Can't think of anything else off the top of my head.
Pseudocode coming your way:
Calculate the number of days between now and the last day of the month
Get the current day of the week (i.e. Wednesday)
Based on the current day of the week, and the number of days left in the month, it's simple calculation to figure out how many weekend days are left in the month - it's going to be the number of days remaining in the month, minus the number of Sundays/Saturdays left in the month.
I would write a function, something like:
daysLeftInMonth(daysLeftInMonth, startingDayOfWeek, dayOfWeekToCalculate)
where:
daysLeftInMonth is last day of the month (30), minus the current date (15)
startingDayOfWeek is the day of the week you want to start on (for today it would be Wednesday)
dayOfWeekToCalculate is the day of the week you want to count, e.g.
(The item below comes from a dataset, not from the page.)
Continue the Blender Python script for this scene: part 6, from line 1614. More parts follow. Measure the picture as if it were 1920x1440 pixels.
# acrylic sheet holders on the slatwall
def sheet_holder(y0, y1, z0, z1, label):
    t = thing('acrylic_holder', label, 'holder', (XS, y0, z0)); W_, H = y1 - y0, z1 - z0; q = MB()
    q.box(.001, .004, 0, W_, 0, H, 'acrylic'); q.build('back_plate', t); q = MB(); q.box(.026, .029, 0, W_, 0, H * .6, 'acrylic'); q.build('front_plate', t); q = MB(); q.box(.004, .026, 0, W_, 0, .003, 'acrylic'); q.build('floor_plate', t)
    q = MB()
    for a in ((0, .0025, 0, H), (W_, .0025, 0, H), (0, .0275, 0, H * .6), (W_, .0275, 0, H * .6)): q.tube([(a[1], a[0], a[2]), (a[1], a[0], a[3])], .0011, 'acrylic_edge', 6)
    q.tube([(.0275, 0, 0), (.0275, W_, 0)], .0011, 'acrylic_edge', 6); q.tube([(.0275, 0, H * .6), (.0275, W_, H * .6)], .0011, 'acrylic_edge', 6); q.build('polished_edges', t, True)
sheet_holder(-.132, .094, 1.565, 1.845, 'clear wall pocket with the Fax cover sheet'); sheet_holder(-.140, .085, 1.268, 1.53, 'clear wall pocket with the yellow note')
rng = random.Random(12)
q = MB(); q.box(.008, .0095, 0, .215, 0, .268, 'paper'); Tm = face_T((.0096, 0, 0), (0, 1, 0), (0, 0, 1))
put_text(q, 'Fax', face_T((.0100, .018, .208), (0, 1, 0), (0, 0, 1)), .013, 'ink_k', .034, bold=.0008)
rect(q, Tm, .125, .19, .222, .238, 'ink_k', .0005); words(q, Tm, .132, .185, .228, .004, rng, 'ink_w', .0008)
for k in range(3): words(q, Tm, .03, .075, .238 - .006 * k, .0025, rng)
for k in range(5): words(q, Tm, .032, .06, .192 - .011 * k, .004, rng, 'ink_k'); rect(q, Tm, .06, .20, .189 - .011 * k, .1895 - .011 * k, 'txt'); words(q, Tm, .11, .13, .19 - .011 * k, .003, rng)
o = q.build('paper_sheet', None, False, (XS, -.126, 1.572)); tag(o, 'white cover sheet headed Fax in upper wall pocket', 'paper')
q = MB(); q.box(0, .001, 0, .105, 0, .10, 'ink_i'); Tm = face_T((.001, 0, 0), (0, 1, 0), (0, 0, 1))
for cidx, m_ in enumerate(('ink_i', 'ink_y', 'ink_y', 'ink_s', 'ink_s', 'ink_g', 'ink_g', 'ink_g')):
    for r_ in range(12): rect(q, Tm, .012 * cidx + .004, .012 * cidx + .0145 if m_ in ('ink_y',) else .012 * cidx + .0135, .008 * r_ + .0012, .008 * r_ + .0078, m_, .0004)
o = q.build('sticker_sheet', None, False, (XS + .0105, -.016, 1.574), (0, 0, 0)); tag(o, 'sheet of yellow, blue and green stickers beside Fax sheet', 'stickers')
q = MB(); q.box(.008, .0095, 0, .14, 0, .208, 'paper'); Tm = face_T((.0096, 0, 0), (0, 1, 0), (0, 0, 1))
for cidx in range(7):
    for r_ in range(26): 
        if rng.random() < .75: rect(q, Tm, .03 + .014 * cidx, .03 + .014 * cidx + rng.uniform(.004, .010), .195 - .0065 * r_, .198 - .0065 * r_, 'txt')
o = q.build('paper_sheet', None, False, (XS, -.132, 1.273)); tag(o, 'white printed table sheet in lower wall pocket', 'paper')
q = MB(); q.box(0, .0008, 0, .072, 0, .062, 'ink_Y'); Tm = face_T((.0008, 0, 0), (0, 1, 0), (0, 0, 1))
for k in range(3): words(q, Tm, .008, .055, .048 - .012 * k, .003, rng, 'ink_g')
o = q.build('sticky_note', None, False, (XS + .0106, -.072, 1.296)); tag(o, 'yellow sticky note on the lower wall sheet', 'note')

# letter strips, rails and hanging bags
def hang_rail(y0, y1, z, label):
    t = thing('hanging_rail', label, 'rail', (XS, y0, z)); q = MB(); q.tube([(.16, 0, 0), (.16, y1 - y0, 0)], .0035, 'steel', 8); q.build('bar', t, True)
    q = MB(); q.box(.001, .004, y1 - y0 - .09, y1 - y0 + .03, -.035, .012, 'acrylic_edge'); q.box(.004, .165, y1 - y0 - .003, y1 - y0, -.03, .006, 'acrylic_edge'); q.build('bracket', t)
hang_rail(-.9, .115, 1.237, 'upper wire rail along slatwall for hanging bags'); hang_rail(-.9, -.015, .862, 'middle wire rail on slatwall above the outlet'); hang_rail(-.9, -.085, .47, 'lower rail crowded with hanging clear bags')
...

Saturday or Sunday. June 2011 currently has 2 Sunday, and 2 Saturdays left 'til the end of the month
So, your algorithm becomes something like:
getWeekdaysLeft(todaysDate)
...getWeekdaysLeft is something like:
sundaysLeft = daysLeftInMonth(lastDayOfMonth - todaysDate, "Wednesday", "Sunday");
saturdaysLeft = daysLeftInMonth(lastDayOfMonth - todaysDate, "Wednesday", "Saturday");
return ((lastDayOfMonth - todaysDate) - (sundaysLeft + saturdaysLeft));
This code does at least one part you ask for. Instead of "end of next month" it simply works with a given number of days.
$dfrom = time();
$fourweeks = 7 * 4;
for ($i = 0; $i < $fourweeks; $i ++) {
$stamp = $dfrom + ($i * 24 * 60 * 60);
$weekday = date("D", $stamp);
if (in_array($weekday, array("Mon", "Tue", "Wed", "Thu", "Fri"))) {
print date(DATE_RSS, $stamp) . "\n";
}
}
// Find today's day of the month (i.e. 15)
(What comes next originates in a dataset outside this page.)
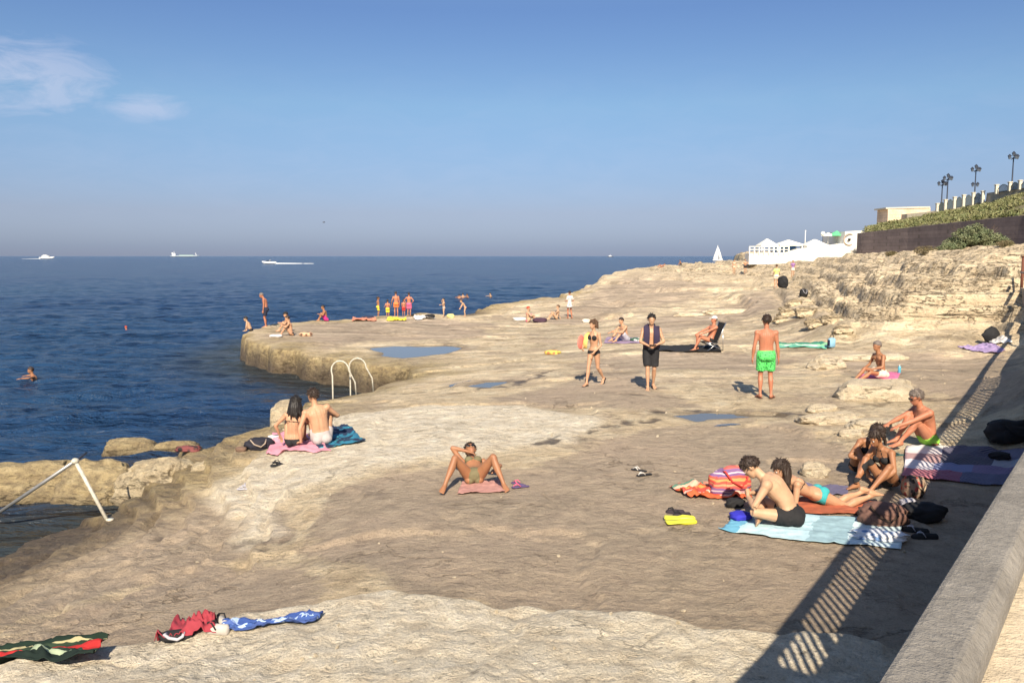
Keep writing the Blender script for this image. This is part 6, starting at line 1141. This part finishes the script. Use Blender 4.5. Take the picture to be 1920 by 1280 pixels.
def canopy(u0, u1, vt, ve, vb, label, mt, side=None, y=YT + 2):
    a = np.array(D(u0, ve, y)); b = np.array(D(u1, ve, y)); w_ = (b - a)[0]; h_ = (ve - vt) * y / FPX; dn = (vb - ve) * y / FPX; t_ = thing('canopy', label, 'canopy', tuple((a + b) / 2 - (0, 0, dn)), 0, 'canopies on the white terrace'); m = MB(); hw = w_ / 2; z0 = dn
    m.add([(-hw, -1.4, z0), (hw, -1.4, z0), (hw, 1.4, z0), (-hw, 1.4, z0), (-hw * .1, 0, z0 + h_), (hw * .1, 0, z0 + h_), (-hw, -1.4, z0 - .22), (hw, -1.4, z0 - .22), (hw, 1.4, z0 - .22), (-hw, 1.4, z0 - .22)], [(0, 1, 5, 4), (1, 2, 5), (2, 3, 4, 5), (3, 0, 4), (0, 6, 7, 1), (1, 7, 8, 2), (2, 8, 9, 3), (3, 9, 6, 0), (9, 8, 7, 6)]); m.build('roof', mt, t_)
    for sx in (-1, 1):
        for sy in (-1, 1): m = MB(); m.tube([(sx * (hw - .12), sy * 1.25, -.3), (sx * (hw - .12), sy * 1.25, z0 - .05)], .06, 8); m.build('leg', WP, t_, True)
    if side: m = MB(); m.box((0, 1.2, z0 * .5), (w_ * .9, .05, z0 * .85)); m.build('side_curtain', side, t_)
canopy(1422, 1454, 448, 460, 476, 'leftmost pointed white canopy on the terrace', WP); canopy(1456, 1500, 450, 458, 474, 'wide canopy with blue side curtain on the terrace', WP, cloth('pale_blue_curtain', (.16, .36, .72))); canopy(1506, 1548, 449, 460, 468, 'rightmost low canopy on the terrace', WP)
rg = thing('terrace_railing', 'white railing along the front of the terrace', 'railing', D(1405, 475, YT - .2)); ro = np.array(rg.location)
for k in range(9): a = np.array(D(1405 + k * 9.2, 475, YT - .2)); m = MB(); m.box(a - ro + (0, 0, .45), (.14, .14, 1.0)); m.build('post', WP, rg)
m = MB()
for z_ in (.9, .5): m.tube([np.array((0, 0, z_)), np.array(D(1480, 475, YT - .2)) - ro + (0, 0, z_)], .06, 6)
m.build('rails', WP, rg)
um = thing('parasol', 'green parasol above the right end of the white terrace', 'parasol', D(1568, 458, YT + 3)); m = MB(); m.tube([(0, 0, 0), (0, 0, 1.7)], .05, 8); m.build('pole', WP, um, True); m = MB(); m.loft([((0, 0, 1.15), (1, 0, 0), (0, 1, 0), 1.35, 1.35), ((0, 0, 1.45), (1, 0, 0), (0, 1, 0), .8, .8), ((0, 0, 1.85), (1, 0, 0), (0, 1, 0), .05, .05)], 8); m.build('shade', cloth('bright_green_cloth', (.12, .55, .24)), um)
um = thing('parasol', 'white parasol beside the green one on the terrace', 'parasol', D(1552, 460, YT + 3)); m = MB(); m.tube([(0, 0, 0), (0, 0, 1.7)], .05, 8); m.build('pole', WP, um, True); m = MB(); m.loft([((0, 0, 1.25), (1, 0, 0), (0, 1, 0), 1.0, 1.0), ((0, 0, 1.5), (1, 0, 0), (0, 1, 0), .6, .6), ((0, 0, 1.75), (1, 0, 0), (0, 1, 0), .05, .05)], 8); m.build('shade', WP, um)
fp = thing('flagpole', 'thin white mast between the canopies on the terrace', 'mast', D(1509, 470, YT)); m = MB(); m.tube([(0, 0, 0), (0, 0, 2.6)], .05, 8); m.build('pole', WP, fp, True); m = MB(); m.ell((0, 0, 2.65), (.09, .09, .09)); m.build('finial', WP, fp, True)
fp = thing('floodlight', 'white globe lamp on a pole above the terrace', 'lamp', D(1542, 462, YT + 2)); m = MB(); m.tube([(0, 0, 0), (0, 0, 1.6)], .04, 8); m.build('pole', LAMP, fp, True); m = MB(); m.ell((0, 0, 1.75), (.3, .3, .28)); m.build('globe', WP, fp, True)
# long dark crack in front of the terrace is cut by these two kerb blocks
# ------------------------------------------------------------ boats
HULL = M('white_hull', (.78, .78, .76), .35, bs=0.0); GLS = M('boat_window', (.05, .07, .10), .1); FOAM = M('foam_white', (.85, .87, .88), .8, bs=.6, bd=.03, bscale=12)
def boat(name, label, cat, u, y, L_, yaw, build):
    d = ray(u, 480); x = d[0] / d[1] * y; t_ = thing(name, label, cat, (x, y, SEA), yaw); build(t_, L_); return t_
def hull(t_, L_, w, h, mt, name='hull'):
    m = MB(); m.loft([((-L_ / 2, 0, h * .55), (0, 1, 0), (0, 0, 1), w * .42, h * .42), ((-L_ * .45, 0, h * .5), (0, 1, 0), (0, 0, 1), w * .5, h * .5), ((L_ * .1, 0, h * .5), (0, 1, 0), (0, 0, 1), w * .5, h * .5), ((L_ * .35, 0, h * .62), (0, 1, 0), (0, 0, 1), w * .32, h * .55), ((L_ * .5, 0, h * .95), (0, 1, 0), (0, 0, 1), w * .03, h * .25)], 16); return m.build(name, mt, t_, True)
def wake(t_, L_, a, b, w0, w1):
    m = MB(); rr = random.Random(4)
    for k in range(60): f = rr.random(); m.ell((-(a + (b - a) * f), rr.uniform(-1, 1) * (w0 + (w1 - w0) * f), .1), (rr.uniform(.5, 1) * (b - a) / 22, rr.uniform(.3, 1) * w0, .12 + .25 * (1 - f)), n=8, m=5)
    o = m.build('wake_foam', FOAM, None, True); o.location = t_.location; o.rotation_euler = t_.rotation_euler; return tag(o, 'white foam wake trailing behind the %s' % t_['category'] + (' at the far left' if t_.location[0] < -700 else ' right of the cargo ship'), 'wake', kind='stuff')
def motor(t_, L_):
    hull(t_, L_, L_ * .25, L_ * .12, HULL); m = MB(); m.box((-L_ * .08, 0, L_ * .16), (L_ * .5, L_ * .18, L_ * .1), bev=L_ * .02); m.build('cabin', HULL, t_, True); m = MB(); m.box((-L_ * .12, 0, L_ * .235), (L_ * .28, L_ * .14, L_ * .05), bev=L_ * .012); m.build('flybridge', HULL, t_, True); m = MB(); m.box((-L_ * .05, 0, L_ * .17), (L_ * .46, L_ * .186, L_ * .03)); m.build('window_band', GLS, t_)
b = boat('motor_yacht', 'white motor yacht on the horizon at the far left', 'motor yacht', 88, 1350, 24, 0, motor); wake(b, 24, 10, 40, 2.0, 1.2)
def cargo(t_, L_):
    hull(t_, L_, 18, 7, M('ship_hull', (.30, .36, .42), .6)); m = MB(); m.box((-L_ * .38, 0, 12), (L_ * .12, 14, 12), bev=1); m.build('bridge', HULL, t_); m = MB(); m.box((L_ * .05, 0, 8), (L_ * .5, 12, 3), bev=.5); m.build('hatches', M('ship_green', (.35, .5, .42), .6), t_)
    m = MB(); m.tube([(-L_ * .38, 0, 18), (-L_ * .38, 0, 28)], .8, 6); m.build('mast', HULL, t_); m = MB(); m.tube([(L_ * .40, 0, 6), (L_ * .36, 0, 20)], 1.2, 6); m.build('derrick', HULL, t_); m = MB(); m.box((-L_ * .44, 0, 19), (5, 5, 5)); m.build('funnel', HULL, t_)
boat('cargo_ship', 'pale cargo ship on the horizon left of the speedboat', 'cargo ship', 347, 4200, 142, R(4), cargo)
def speed(t_, L_): hull(t_, L_, 2.6, 1.3, HULL); m = MB(); m.box((L_ * .02, 0, 1.6), (L_ * .3, 1.8, .9), bev=.2); m.build('windscreen', GLS, t_, True); m = MB(); m.tube([(-L_ * .1, -.9, 1.3), (-L_ * .1, -.9, 2.4), (-L_ * .1, .9, 2.4), (-L_ * .1, .9, 1.3)], .08, 8); m.build('roll_bar', HULL, t_, True)
b = boat('speedboat', 'small white speedboat trailing a long wake across the blue sea', 'speedboat', 504, 500, 8.6, math.pi, speed); wake(b, 8.6, 3.5, 27, .7, .5)
def small(t_, L_): hull(t_, L_, 7, 3.5, M('dark_hull', (.10, .12, .16), .5)); m = MB(); m.box((-L_ * .1, 0, 5), (L_ * .4, 5, 4), bev=.5); m.build('cabin', HULL, t_); m = MB(); m.tube([(0, 0, 6), (0, 0, 13)], .3, 6); m.build('mast', HULL, t_)
boat('fishing_boat', 'tiny dark hulled boat with white cabin on the horizon at the centre', 'fishing boat', 1145, 3600, 28, 0, small)
def sail(t_, L_):
    hull(t_, L_, 3, 1.6, HULL); m = MB(); m.tube([(0, 0, 1), (0, 0, 15)], .1, 8); m.build('mast', STEEL, t_, True); m = MB(); V = []
    for k in range(9):
        f = k / 8; V += [(-.1 - (1 - f) * 4.2, .12 + .25 * math.sin(f * 3.1), 1.8 + f * 13), (.0, 0, 1.8 + f * 13)]
    m.add(V, [(2 * k, 2 * k + 1, 2 * k + 3, 2 * k + 2) for k in range(8)]); o = m.build('mainsail', M('sailcloth', (.85, .85, .82), .8), t_, True); md = o.modifiers.new('t', 'SOLIDIFY'); md.thickness = .05
    m = MB(); m.add([(.2, 0, 13), (4.2, .1, 1.8), (.3, .3, 2)], [(0, 1, 2)]); o = m.build('jib', bpy.data.materials['sailcloth'], t_, True); md = o.modifiers.new('t', 'SOLIDIFY'); md.thickness = .05
boat('sailing_boat', 'sailing boat with white sails behind the rocky skyline', 'sailing boat', 1346, 760, 9, R(-12), sail)
# gull
m = MB(); g = D(607, 417, 120); bd = thing('gull', 'tiny dark sea bird flying above the horizon', 'bird', g, R(30)); m.loft([((-.22, 0, 0), (0, 1, 0), (0, 0, 1), .02, .02), ((-.05, 0, 0), (0, 1, 0), (0, 0, 1), .06, .05), ((.12, 0, .01), (0, 1, 0), (0, 0, 1), .05, .045), ((.2, 0, .03), (0, 1, 0), (0, 0, 1), .03, .03), ((.26, 0, .02), (0, 1, 0), (0, 0, 1), .008, .008)], 10)
for sg in (-1, 1): m.loft([((.03, sg * .03, .02), (1, 0, 0), (0, 0, 1), .07, .012), ((.05, sg * .22, .10), (1, 0, 0), (0, 0, 1), .06, .01), ((-.02, sg * .48, .06), (1, 0, 0), (0, 0, 1), .015, .005)], 8)
m.build('body', M('gull_grey', (.12, .12, .13), .7), bd, True)
bpy.data.scenes.remove(_rs)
$today = intval(date('d'));
// Define the array that will hold the work days.
$work_days = array()
// Find this month's last day. (i.e. 30)
$last = intval(date('d', strtotime('last day of this month')));
// Loop through all of the days between today and the last day of the month (i.e. 15 through 30)
for ( $i = $today; $i <= $last; $i++ )
{
// Create a timestamp.
$timestamp = mktime(null, null, null, null, $i);
// If the day of the week is greater than Sunday (0) but less than Saturday (6), add the timestamp to an array.
if ( intval(date('w', $timestamp)) > 0 && intval(date('w', $timestamp)) < 6 )
$work_days[] = mktime($timestamp);
}
The $work_days array will contain timestamps which you could use this way:
echo date('Y-m-d', $work_days[0]);
The code above with work in PHP 4 as well as PHP 5. It does not rely on the functionality of the DateTime class which was not available until PHP 5.2 and does not require the use of "libraries" created by other people.